# Start of Material

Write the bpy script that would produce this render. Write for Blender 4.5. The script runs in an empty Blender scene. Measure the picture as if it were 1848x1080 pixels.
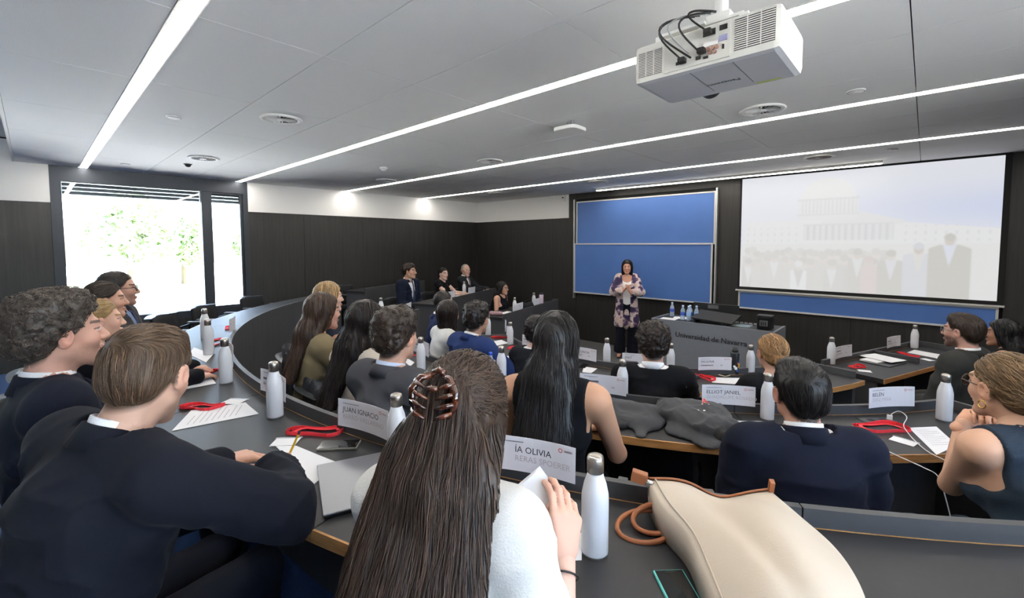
import bpy, bmesh, math, random
import numpy as np
from mathutils import Vector, Matrix

random.seed(7)
np.random.seed(7)
SC = bpy.context.scene
COL = SC.collection

# ------------------------------------------------------------------ camera
CAM_Z = 1.91
YAW, PITCH, ROLL = 0.748606, -0.058122, -0.001492
FPX, PPY = 803.35, 487.93
cam = bpy.data.cameras.new('camera')
cam_o = bpy.data.objects.new('camera', cam)
COL.objects.link(cam_o)
_f = Vector((-math.sin(YAW) * math.cos(PITCH), math.cos(YAW) * math.cos(PITCH), math.sin(PITCH)))
_r = Vector((math.cos(YAW), math.sin(YAW), 0))
_u = _r.cross(_f)
_r2 = _r * math.cos(ROLL) + _u * math.sin(ROLL)
_u2 = -_r * math.sin(ROLL) + _u * math.cos(ROLL)
_m = Matrix.Identity(4)
for _i in range(3):
    _m[_i][0], _m[_i][1], _m[_i][2] = _r2[_i], _u2[_i], -_f[_i]
_m[2][3] = CAM_Z
cam_o.matrix_world = _m
cam.sensor_fit = 'HORIZONTAL'
cam.sensor_width = 36.0
cam.lens = FPX / 1848.0 * 36.0
cam.shift_y = -(540.0 - PPY) / 1848.0
cam.clip_start = 0.02
cam.clip_end = 300
SC.camera = cam_o

# ------------------------------------------------------------------ sky / exposure
SC.view_settings.view_transform = 'Standard'
SC.view_settings.look = 'None'
SC.view_settings.gamma = 1.0
SC.view_settings.use_curve_mapping = False
SC.view_settings.exposure = 0.20
world = bpy.data.worlds.new('sky')
SC.world = world
world.use_nodes = True
_nt = world.node_tree
_nt.nodes.clear()
_sky = _nt.nodes.new('ShaderNodeTexSky')
_sky.sky_type = 'NISHITA'
_sky.sun_disc = False
_sky.sun_elevation = math.radians(52)
_sky.sun_rotation = math.radians(0)
_sky.air_density = .8
_sky.dust_density = 4.0
_sky.ozone_density = .6
_bg = _nt.nodes.new('ShaderNodeBackground')
_bg.inputs['Strength'].default_value = 3.8
_wo = _nt.nodes.new('ShaderNodeOutputWorld')
_nt.links.new(_sky.outputs[0], _bg.inputs['Color'])
_nt.links.new(_bg.outputs[0], _wo.inputs['Surface'])
# sun outside, standing beyond the front wall: it lights the paving, no beam falls through the side windows
_sl = bpy.data.lights.new('sun', 'SUN')
_sl.energy = 62.0
_sl.angle = math.radians(0.6)
_so = bpy.data.objects.new('sun', _sl)
COL.objects.link(_so)
_so.rotation_euler = (math.radians(-40), 0, math.radians(2))
LED = 27.0          # strength of the ceiling strip lights

SC.cycles.max_bounces = 6
SC.cycles.diffuse_bounces = 4
SC.cycles.glossy_bounces = 2
SC.cycles.transmission_bounces = 4
SC.cycles.caustics_reflective = False
SC.cycles.caustics_refractive = False

# ------------------------------------------------------------------ helpers
def srgb(r, g, b):
    def c(v):
        v /= 255.0
        return v / 12.92 if v <= 0.04045 else ((v + 0.055) / 1.055) ** 2.4
    return (c(r), c(g), c(b), 1.0)

MATS = {}
def mat(name, col=(.5, .5, .5, 1), rough=.5, metal=0.0, spec=.5, bump=0.0, bscale=60.0, var=0.0, vscale=8.0,
        stretch=None, emit=None, estr=0.0, trans=0.0, attr=None, coat=0.0, sheen=0.0, sss=0.0, ior=1.45, alpha=1.0):
    if name in MATS:
        return MATS[name]
    m = bpy.data.materials.new(name)
    m.use_nodes = True
    nt = m.node_tree
    b = nt.nodes['Principled BSDF']
    b.inputs['Base Color'].default_value = col
    b.inputs['Roughness'].default_value = rough
    b.inputs['Metallic'].default_value = metal
    b.inputs['Specular IOR Level'].default_value = spec
    b.inputs['IOR'].default_value = ior
    if trans: b.inputs['Transmission Weight'].default_value = trans
    if coat: b.inputs['Coat Weight'].default_value = coat
    if sheen:
        b.inputs['Sheen Weight'].default_value = sheen
        b.inputs['Sheen Roughness'].default_value = .5
    if sss:
        b.inputs['Subsurface Weight'].default_value = sss
        b.inputs['Subsurface Radius'].default_value = (.012, .004, .002)
    if alpha < 1: b.inputs['Alpha'].default_value = alpha
    if emit:
        b.inputs['Emission Color'].default_value = emit
        b.inputs['Emission Strength'].default_value = estr
    vec = None
    if bump or var:
        tc = nt.nodes.new('ShaderNodeTexCoord')
        mp = nt.nodes.new('ShaderNodeMapping')
        if stretch: mp.inputs['Scale'].default_value = stretch
        nt.links.new(tc.outputs['Object'], mp.inputs['Vector'])
        vec = mp.outputs['Vector']
    src = None
    if attr:
        a = nt.nodes.new('ShaderNodeAttribute')
        a.attribute_name = attr
        src = a.outputs['Color']
        nt.links.new(src, b.inputs['Base Color'])
    if var:
        n = nt.nodes.new('ShaderNodeTexNoise')
        n.inputs['Scale'].default_value = vscale
        n.inputs['Detail'].default_value = 4
        nt.links.new(vec, n.inputs['Vector'])
        mr = nt.nodes.new('ShaderNodeMapRange')
        mr.inputs['From Min'].default_value = .25
        mr.inputs['From Max'].default_value = .75
        mr.inputs['To Min'].default_value = 1 - var
        mr.inputs['To Max'].default_value = 1 + var
        nt.links.new(n.outputs['Fac'], mr.inputs['Value'])
        mx = nt.nodes.new('ShaderNodeVectorMath')
        mx.operation = 'SCALE'
        if src: nt.links.new(src, mx.inputs[0])
        else: mx.inputs[0].default_value = col[:3]
        nt.links.new(mr.outputs['Result'], mx.inputs['Scale'])
        nt.links.new(mx.outputs['Vector'], b.inputs['Base Color'])
    if bump:
        n = nt.nodes.new('ShaderNodeTexNoise')
        n.inputs['Scale'].default_value = bscale
        n.inputs['Detail'].default_value = 3
        nt.links.new(vec, n.inputs['Vector'])
        bp = nt.nodes.new('ShaderNodeBump')
        bp.inputs['Strength'].default_value = bump
        bp.inputs['Distance'].default_value = .01
        nt.links.new(n.outputs['Fac'], bp.inputs['Height'])
        nt.links.new(bp.outputs['Normal'], b.inputs['Normal'])
    MATS[name] = m
    return m

def link(o, parent=None):
    COL.objects.link(o)
    if parent is not None:
        o.parent = parent
    return o

def mesh_obj(name, verts, faces, m, parent=None, smooth=False, loc=None, rot=None):
    me = bpy.data.meshes.new(name)
    me.from_pydata([tuple(v) for v in verts], [], [tuple(f) for f in faces])
    me.update()
    if isinstance(m, (list, tuple)):
        for x in m: me.materials.append(x)
    elif m is not None:
        me.materials.append(m)
    if smooth:
        me.polygons.foreach_set('use_smooth', [True] * len(me.polygons))
    o = bpy.data.objects.new(name, me)
    link(o, parent)
    if loc is not None: o.location = loc
    if rot is not None: o.rotation_euler = rot
    return o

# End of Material

__To do__. Leaving out the pictures, repeat the data above exactly.

__Correct result__.
Write the bpy script that would produce this render. Write for Blender 4.5. The script runs in an empty Blender scene. Measure the picture as if it were 1848x1080 pixels.
import bpy, bmesh, math, random
import numpy as np
from mathutils import Vector, Matrix

random.seed(7)
np.random.seed(7)
SC = bpy.context.scene
COL = SC.collection

# ------------------------------------------------------------------ camera
CAM_Z = 1.91
YAW, PITCH, ROLL = 0.748606, -0.058122, -0.001492
FPX, PPY = 803.35, 487.93
cam = bpy.data.cameras.new('camera')
cam_o = bpy.data.objects.new('camera', cam)
COL.objects.link(cam_o)
_f = Vector((-math.sin(YAW) * math.cos(PITCH), math.cos(YAW) * math.cos(PITCH), math.sin(PITCH)))
_r = Vector((math.cos(YAW), math.sin(YAW), 0))
_u = _r.cross(_f)
_r2 = _r * math.cos(ROLL) + _u * math.sin(ROLL)
_u2 = -_r * math.sin(ROLL) + _u * math.cos(ROLL)
_m = Matrix.Identity(4)
for _i in range(3):
    _m[_i][0], _m[_i][1], _m[_i][2] = _r2[_i], _u2[_i], -_f[_i]
_m[2][3] = CAM_Z
cam_o.matrix_world = _m
cam.sensor_fit = 'HORIZONTAL'
cam.sensor_width = 36.0
cam.lens = FPX / 1848.0 * 36.0
cam.shift_y = -(540.0 - PPY) / 1848.0
cam.clip_start = 0.02
cam.clip_end = 300
SC.camera = cam_o

# ------------------------------------------------------------------ sky / exposure
SC.view_settings.view_transform = 'Standard'
SC.view_settings.look = 'None'
SC.view_settings.gamma = 1.0
SC.view_settings.use_curve_mapping = False
SC.view_settings.exposure = 0.20
world = bpy.data.worlds.new('sky')
SC.world = world
world.use_nodes = True
_nt = world.node_tree
_nt.nodes.clear()
_sky = _nt.nodes.new('ShaderNodeTexSky')
_sky.sky_type = 'NISHITA'
_sky.sun_disc = False
_sky.sun_elevation = math.radians(52)
_sky.sun_rotation = math.radians(0)
_sky.air_density = .8
_sky.dust_density = 4.0
_sky.ozone_density = .6
_bg = _nt.nodes.new('ShaderNodeBackground')
_bg.inputs['Strength'].default_value = 3.8
_wo = _nt.nodes.new('ShaderNodeOutputWorld')
_nt.links.new(_sky.outputs[0], _bg.inputs['Color'])
_nt.links.new(_bg.outputs[0], _wo.inputs['Surface'])
# sun outside, standing beyond the front wall: it lights the paving, no beam falls through the side windows
_sl = bpy.data.lights.new('sun', 'SUN')
_sl.energy = 62.0
_sl.angle = math.radians(0.6)
_so = bpy.data.objects.new('sun', _sl)
COL.objects.link(_so)
_so.rotation_euler = (math.radians(-40), 0, math.radians(2))
LED = 27.0          # strength of the ceiling strip lights

SC.cycles.max_bounces = 6
SC.cycles.diffuse_bounces = 4
SC.cycles.glossy_bounces = 2
SC.cycles.transmission_bounces = 4
SC.cycles.caustics_reflective = False
SC.cycles.caustics_refractive = False

# ------------------------------------------------------------------ helpers
def srgb(r, g, b):
    def c(v):
        v /= 255.0
        return v / 12.92 if v <= 0.04045 else ((v + 0.055) / 1.055) ** 2.4
    return (c(r), c(g), c(b), 1.0)

MATS = {}
def mat(name, col=(.5, .5, .5, 1), rough=.5, metal=0.0, spec=.5, bump=0.0, bscale=60.0, var=0.0, vscale=8.0,
        stretch=None, emit=None, estr=0.0, trans=0.0, attr=None, coat=0.0, sheen=0.0, sss=0.0, ior=1.45, alpha=1.0):
    if name in MATS:
        return MATS[name]
    m = bpy.data.materials.new(name)
    m.use_nodes = True
    nt = m.node_tree
    b = nt.nodes['Principled BSDF']
    b.inputs['Base Color'].default_value = col
    b.inputs['Roughness'].default_value = rough
    b.inputs['Metallic'].default_value = metal
    b.inputs['Specular IOR Level'].default_value = spec
    b.inputs['IOR'].default_value = ior
    if trans: b.inputs['Transmission Weight'].default_value = trans
    if coat: b.inputs['Coat Weight'].default_value = coat
    if sheen:
        b.inputs['Sheen Weight'].default_value = sheen
        b.inputs['Sheen Roughness'].default_value = .5
    if sss:
        b.inputs['Subsurface Weight'].default_value = sss
        b.inputs['Subsurface Radius'].default_value = (.012, .004, .002)
    if alpha < 1: b.inputs['Alpha'].default_value = alpha
    if emit:
        b.inputs['Emission Color'].default_value = emit
        b.inputs['Emission Strength'].default_value = estr
    vec = None
    if bump or var:
        tc = nt.nodes.new('ShaderNodeTexCoord')
        mp = nt.nodes.new('ShaderNodeMapping')
        if stretch: mp.inputs['Scale'].default_value = stretch
        nt.links.new(tc.outputs['Object'], mp.inputs['Vector'])
        vec = mp.outputs['Vector']
    src = None
    if attr:
        a = nt.nodes.new('ShaderNodeAttribute')
        a.attribute_name = attr
        src = a.outputs['Color']
        nt.links.new(src, b.inputs['Base Color'])
    if var:
        n = nt.nodes.new('ShaderNodeTexNoise')
        n.inputs['Scale'].default_value = vscale
        n.inputs['Detail'].default_value = 4
        nt.links.new(vec, n.inputs['Vector'])
        mr = nt.nodes.new('ShaderNodeMapRange')
        mr.inputs['From Min'].default_value = .25
        mr.inputs['From Max'].default_value = .75
        mr.inputs['To Min'].default_value = 1 - var
        mr.inputs['To Max'].default_value = 1 + var
        nt.links.new(n.outputs['Fac'], mr.inputs['Value'])
        mx = nt.nodes.new('ShaderNodeVectorMath')
        mx.operation = 'SCALE'
        if src: nt.links.new(src, mx.inputs[0])
        else: mx.inputs[0].default_value = col[:3]
        nt.links.new(mr.outputs['Result'], mx.inputs['Scale'])
        nt.links.new(mx.outputs['Vector'], b.inputs['Base Color'])
    if bump:
        n = nt.nodes.new('ShaderNodeTexNoise')
        n.inputs['Scale'].default_value = bscale
        n.inputs['Detail'].default_value = 3
        nt.links.new(vec, n.inputs['Vector'])
        bp = nt.nodes.new('ShaderNodeBump')
        bp.inputs['Strength'].default_value = bump
        bp.inputs['Distance'].default_value = .01
        nt.links.new(n.outputs['Fac'], bp.inputs['Height'])
        nt.links.new(bp.outputs['Normal'], b.inputs['Normal'])
    MATS[name] = m
    return m

def link(o, parent=None):
    COL.objects.link(o)
    if parent is not None:
        o.parent = parent
    return o

def mesh_obj(name, verts, faces, m, parent=None, smooth=False, loc=None, rot=None):
    me = bpy.data.meshes.new(name)
    me.from_pydata([tuple(v) for v in verts], [], [tuple(f) for f in faces])
    me.update()
    if isinstance(m, (list, tuple)):
        for x in m: me.materials.append(x)
    elif m is not None:
        me.materials.append(m)
    if smooth:
        me.polygons.foreach_set('use_smooth', [True] * len(me.polygons))
    o = bpy.data.objects.new(name, me)
    link(o, parent)
    if loc is not None: o.location = loc
    if rot is not None: o.rotation_euler = rot
    return o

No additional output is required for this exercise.